What you need to do: Work through the data line by line, gathering every line that has the word "were".

Scripts that build scenes:
.....

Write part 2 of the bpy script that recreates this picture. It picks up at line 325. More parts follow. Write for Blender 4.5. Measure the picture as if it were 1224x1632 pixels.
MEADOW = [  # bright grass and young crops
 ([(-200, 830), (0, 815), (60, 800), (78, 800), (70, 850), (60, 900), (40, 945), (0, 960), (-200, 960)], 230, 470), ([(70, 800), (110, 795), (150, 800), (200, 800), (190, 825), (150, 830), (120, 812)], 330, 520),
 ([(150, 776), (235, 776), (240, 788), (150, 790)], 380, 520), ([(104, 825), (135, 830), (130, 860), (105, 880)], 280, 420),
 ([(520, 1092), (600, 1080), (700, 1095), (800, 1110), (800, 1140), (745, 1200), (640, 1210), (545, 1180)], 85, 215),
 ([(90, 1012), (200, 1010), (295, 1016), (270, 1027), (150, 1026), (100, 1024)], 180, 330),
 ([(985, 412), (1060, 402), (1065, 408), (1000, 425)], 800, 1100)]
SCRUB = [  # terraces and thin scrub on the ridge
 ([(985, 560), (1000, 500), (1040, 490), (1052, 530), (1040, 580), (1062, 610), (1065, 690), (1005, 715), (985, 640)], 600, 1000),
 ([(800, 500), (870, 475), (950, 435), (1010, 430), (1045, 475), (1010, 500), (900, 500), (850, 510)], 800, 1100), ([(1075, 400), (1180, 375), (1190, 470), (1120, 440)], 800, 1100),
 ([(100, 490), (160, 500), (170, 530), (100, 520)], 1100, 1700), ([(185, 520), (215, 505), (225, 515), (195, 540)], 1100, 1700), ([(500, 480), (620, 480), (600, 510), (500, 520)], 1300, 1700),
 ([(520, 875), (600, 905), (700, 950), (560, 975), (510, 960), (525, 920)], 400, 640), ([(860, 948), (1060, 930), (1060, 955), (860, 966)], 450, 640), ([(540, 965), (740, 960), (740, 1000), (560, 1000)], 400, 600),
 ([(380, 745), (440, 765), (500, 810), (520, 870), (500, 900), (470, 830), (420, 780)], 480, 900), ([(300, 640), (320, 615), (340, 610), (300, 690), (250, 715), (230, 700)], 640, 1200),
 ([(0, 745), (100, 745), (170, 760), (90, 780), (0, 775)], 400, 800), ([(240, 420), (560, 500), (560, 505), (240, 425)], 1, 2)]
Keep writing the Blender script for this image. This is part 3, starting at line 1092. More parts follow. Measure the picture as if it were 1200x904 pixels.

.....

Response to the exercise:
Write part 2 of the bpy script that recreates this picture. It picks up at line 325. More parts follow. Write for Blender 4.5. Measure the picture as if it were 1224x1632 pixels.
Keep writing the Blender script for this image. This is part 3, starting at line 1092. More parts follow. Measure the picture as if it were 1200x904 pixels.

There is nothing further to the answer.